Graphic design, like other fields, sticks stringently to the rules that do not visibly affect the design, yet create a balance and stability in the design. And, without balance, your design is weak and ineffective.

Here we are discussing six basic principles of logo designing that will help you make your next project successful.

1. Emphasis

If you are creating the logo for a bakery. You should ask yourself: what should it conveys, who is the targeted audience, what is the business’s specialty? Create an outline in your mind, structure the information, and create a logo that fits with all the information you have gathered. If it is a typographic logo, put emphasis on the font you use. Remember the color theory and use color combinations judiciously to make the logo pop. If you create a logo randomly without having a clear idea of what message you have to deliver, it will be hard for your design to succeed.

2. Balance and Alignment

Remember that all the elements you use in your design have a certain weight. Be it colors, size, or texture, they all have weight. This goes same as when you decorate a room; you won’t put all your furniture in a single corner of a room. Without balance, your design cannot grab the attention of your targeted audience.

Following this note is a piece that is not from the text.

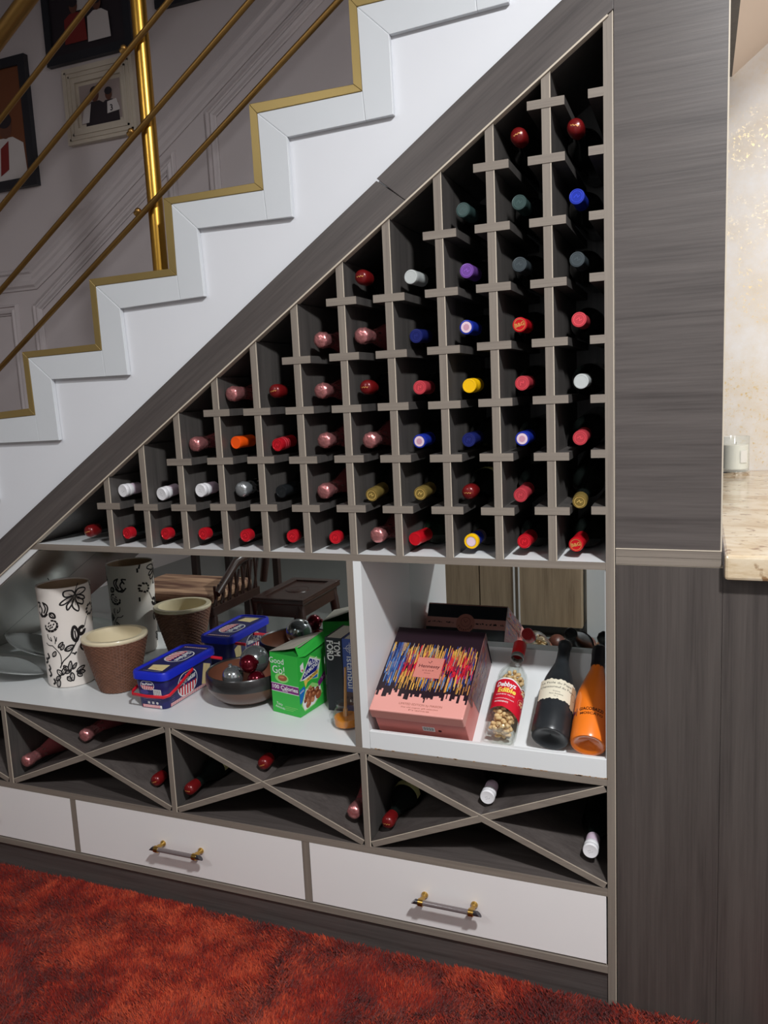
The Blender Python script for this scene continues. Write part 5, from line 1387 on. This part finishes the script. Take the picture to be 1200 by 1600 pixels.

Symmetrical logo design creates balance as they carry equally weighted elements placed on both sides of a center line. Conversely, the asymmetrical design uses opposite weights for creating a composition that may not be uniform but still, has stability.

3. Color Contrast

Contrast can make your design “pop.” It contributes a lot in making you design stick in the memory. Contrast creates difference and space between elements in your design. The background needs to be extremely different from the color of elements, so they work pleasantly together and are legible at the same time.

When your logo is based on type, understanding contrast is extremely important because it means the size and weight of your type compliments each other. Have you noticed that some designs only feature 1 to 2 typefaces? The reason is that contrast can be effectively attained with two strong fonts. Most of the logos are based on a single font; this gives more equilibrium to the design.

4. Vector format

Designing applications known for creating vector designs, like Adobe Illustrator, create visuals based on mathematical equations, while when it comes to the raster based applications, like Adobe Photoshop, you have to establish your design on the underlying pixels. When you have to scale a logo without compromising or affecting the quality of the visual in any way, keep it in the vector format.

5. Versatility

This is one of the most important principles that all designers– providing logo design services—should know. This principle implies that your logo should look impressive in all sizes. Therefore, even when a logo design is cut down to print it on some stationary pieces or it is increased to fill size for billboards, the colors, shapes, fonts should be equally impressive. Same goes when used in black and white.

6. Rebrand with care

A logo should be designed without considering trends much. This makes them timeless and relevant for the years to come. Once in a while, a brand needs a logo redesign. When revamping a logo, dwell over the history and established forms of the original design, particularly when considering brands such as Metallica, with a diehard fan following to consider who may have the previous logo design tattooed on their arm!